== SUPPLIED MATERIAL ==
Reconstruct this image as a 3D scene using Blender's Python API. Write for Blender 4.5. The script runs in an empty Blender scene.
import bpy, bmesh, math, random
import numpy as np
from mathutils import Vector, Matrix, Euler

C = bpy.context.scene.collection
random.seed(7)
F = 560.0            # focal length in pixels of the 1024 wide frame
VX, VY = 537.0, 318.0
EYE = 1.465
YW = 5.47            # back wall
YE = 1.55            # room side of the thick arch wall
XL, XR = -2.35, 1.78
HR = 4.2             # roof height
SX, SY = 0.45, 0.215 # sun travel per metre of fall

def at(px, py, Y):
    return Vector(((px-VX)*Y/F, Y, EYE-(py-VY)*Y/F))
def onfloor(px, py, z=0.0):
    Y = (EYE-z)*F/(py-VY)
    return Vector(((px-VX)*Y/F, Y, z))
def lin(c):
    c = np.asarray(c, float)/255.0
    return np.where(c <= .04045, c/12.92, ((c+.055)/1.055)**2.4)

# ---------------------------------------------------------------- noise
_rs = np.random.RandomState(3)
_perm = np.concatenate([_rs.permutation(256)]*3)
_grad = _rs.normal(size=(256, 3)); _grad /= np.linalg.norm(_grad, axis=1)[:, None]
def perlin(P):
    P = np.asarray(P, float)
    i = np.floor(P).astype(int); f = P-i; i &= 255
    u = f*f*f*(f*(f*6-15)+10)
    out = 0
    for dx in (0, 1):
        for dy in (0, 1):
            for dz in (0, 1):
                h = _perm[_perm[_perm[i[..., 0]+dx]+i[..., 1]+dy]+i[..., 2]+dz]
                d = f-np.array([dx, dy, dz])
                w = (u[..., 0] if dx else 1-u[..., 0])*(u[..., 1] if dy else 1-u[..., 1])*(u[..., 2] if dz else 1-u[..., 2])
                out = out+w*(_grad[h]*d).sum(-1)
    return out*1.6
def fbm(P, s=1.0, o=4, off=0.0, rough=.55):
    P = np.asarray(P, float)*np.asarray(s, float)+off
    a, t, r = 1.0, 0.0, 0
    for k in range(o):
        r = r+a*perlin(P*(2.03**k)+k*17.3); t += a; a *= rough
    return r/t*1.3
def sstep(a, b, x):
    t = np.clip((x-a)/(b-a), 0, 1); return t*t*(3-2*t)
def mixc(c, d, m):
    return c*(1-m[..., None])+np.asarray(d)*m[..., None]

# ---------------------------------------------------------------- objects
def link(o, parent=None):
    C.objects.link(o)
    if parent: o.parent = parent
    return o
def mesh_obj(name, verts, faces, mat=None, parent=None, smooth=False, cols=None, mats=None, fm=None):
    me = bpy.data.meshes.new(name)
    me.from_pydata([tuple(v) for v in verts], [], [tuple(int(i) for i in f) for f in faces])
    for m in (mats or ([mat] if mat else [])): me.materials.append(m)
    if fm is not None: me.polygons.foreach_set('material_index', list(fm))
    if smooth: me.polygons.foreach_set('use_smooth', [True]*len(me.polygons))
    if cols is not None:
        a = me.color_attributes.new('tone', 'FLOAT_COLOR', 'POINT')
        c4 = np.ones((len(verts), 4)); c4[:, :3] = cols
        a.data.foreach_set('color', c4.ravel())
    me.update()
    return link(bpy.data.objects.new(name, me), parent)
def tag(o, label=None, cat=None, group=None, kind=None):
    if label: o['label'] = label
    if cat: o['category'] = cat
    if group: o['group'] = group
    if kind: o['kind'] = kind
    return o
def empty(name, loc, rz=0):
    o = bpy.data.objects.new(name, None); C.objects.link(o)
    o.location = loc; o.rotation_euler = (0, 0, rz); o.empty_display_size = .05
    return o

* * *

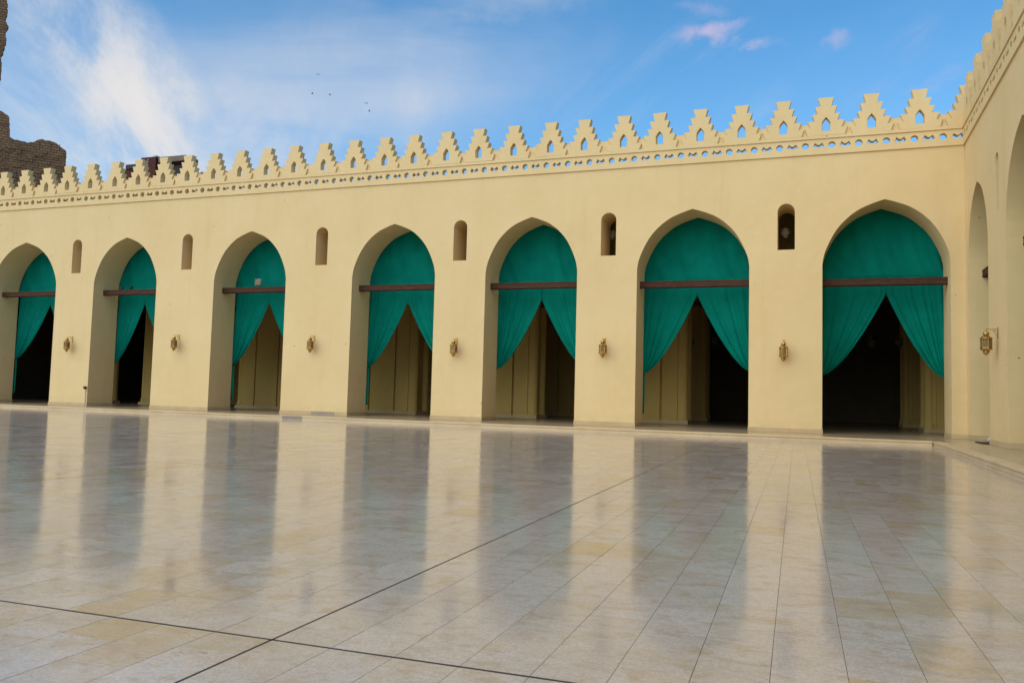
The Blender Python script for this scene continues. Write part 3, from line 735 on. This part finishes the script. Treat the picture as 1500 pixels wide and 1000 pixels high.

* * *

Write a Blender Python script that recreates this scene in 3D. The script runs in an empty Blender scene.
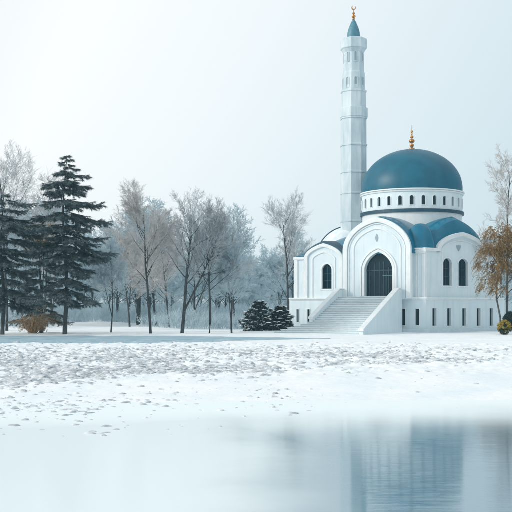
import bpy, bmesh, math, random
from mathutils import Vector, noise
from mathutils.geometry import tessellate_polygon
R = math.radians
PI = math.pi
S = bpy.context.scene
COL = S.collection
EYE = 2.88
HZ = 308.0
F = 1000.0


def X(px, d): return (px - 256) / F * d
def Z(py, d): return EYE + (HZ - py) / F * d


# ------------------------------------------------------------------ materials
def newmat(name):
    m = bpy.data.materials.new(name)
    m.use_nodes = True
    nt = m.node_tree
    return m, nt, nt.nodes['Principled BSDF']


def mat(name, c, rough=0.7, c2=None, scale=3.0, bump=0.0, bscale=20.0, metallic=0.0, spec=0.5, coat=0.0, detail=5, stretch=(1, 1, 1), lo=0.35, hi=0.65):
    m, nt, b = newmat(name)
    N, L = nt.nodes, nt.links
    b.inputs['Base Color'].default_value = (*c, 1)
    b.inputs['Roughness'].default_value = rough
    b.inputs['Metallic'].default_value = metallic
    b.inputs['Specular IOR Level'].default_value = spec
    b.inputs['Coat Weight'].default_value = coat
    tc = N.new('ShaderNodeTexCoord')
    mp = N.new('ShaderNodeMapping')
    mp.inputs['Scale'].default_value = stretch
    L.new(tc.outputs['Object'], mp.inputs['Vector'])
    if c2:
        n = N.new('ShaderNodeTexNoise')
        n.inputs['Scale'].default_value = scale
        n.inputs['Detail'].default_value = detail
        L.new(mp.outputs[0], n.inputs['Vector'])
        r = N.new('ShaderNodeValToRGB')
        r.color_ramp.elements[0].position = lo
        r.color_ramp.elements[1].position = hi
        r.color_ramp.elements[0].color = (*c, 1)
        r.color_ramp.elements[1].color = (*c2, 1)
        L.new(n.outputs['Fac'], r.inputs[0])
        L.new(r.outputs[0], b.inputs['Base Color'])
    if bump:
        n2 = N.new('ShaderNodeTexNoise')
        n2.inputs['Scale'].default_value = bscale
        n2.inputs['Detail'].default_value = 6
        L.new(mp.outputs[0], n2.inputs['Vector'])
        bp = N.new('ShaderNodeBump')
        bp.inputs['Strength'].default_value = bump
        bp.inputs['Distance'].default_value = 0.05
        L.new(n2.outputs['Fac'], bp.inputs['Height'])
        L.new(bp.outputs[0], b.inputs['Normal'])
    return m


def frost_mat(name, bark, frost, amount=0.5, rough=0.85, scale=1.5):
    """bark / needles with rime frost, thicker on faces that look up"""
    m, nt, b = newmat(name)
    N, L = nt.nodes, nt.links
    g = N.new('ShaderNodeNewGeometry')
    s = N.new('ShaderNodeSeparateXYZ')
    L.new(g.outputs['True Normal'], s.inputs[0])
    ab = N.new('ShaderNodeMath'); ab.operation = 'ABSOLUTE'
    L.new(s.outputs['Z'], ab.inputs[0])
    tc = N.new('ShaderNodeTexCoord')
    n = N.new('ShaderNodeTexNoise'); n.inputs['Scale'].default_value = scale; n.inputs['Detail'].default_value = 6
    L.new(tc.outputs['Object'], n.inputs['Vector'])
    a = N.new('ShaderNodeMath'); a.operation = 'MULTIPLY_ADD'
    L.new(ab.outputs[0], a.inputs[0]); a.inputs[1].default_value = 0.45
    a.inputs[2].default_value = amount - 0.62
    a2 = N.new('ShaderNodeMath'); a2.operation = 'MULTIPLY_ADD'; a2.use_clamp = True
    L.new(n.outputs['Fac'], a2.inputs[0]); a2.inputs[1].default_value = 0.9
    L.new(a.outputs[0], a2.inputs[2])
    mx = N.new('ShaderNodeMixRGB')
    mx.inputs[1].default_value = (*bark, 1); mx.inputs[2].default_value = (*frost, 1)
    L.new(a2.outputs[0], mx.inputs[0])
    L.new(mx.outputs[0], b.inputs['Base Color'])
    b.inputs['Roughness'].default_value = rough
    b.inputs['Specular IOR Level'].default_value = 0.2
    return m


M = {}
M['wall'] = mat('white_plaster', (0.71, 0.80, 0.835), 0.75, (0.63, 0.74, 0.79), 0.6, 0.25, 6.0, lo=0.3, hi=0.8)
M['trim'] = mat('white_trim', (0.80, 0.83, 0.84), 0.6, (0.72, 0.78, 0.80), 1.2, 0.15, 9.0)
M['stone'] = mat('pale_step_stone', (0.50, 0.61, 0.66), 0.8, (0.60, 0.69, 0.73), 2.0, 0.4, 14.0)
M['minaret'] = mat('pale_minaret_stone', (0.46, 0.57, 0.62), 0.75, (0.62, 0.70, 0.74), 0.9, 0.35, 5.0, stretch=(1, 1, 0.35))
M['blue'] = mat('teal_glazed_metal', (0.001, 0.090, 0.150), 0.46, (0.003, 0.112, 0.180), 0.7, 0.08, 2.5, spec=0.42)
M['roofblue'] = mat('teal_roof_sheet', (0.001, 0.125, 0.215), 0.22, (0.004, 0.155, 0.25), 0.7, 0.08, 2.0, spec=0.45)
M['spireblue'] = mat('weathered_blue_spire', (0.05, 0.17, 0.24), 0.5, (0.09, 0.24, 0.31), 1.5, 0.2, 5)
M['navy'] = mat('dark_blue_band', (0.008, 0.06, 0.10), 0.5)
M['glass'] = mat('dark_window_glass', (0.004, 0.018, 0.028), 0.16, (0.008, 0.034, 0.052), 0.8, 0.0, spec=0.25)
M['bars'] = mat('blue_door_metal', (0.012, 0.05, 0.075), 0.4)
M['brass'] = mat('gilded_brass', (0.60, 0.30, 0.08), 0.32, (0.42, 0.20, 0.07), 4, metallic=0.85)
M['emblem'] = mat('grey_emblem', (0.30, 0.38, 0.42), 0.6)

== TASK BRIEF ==
Transcribe, exactly and without additions, the lines of the records above, beginning with the line that contains "Reconstruct this image" and ending with the line that contains "from mathutils import Vector, Matrix, Euler", both included.

== RESPONSE TO THIS EXERCISE ==
Reconstruct this image as a 3D scene using Blender's Python API. Write for Blender 4.5. The script runs in an empty Blender scene.
import bpy, bmesh, math, random
import numpy as np
from mathutils import Vector, Matrix, Euler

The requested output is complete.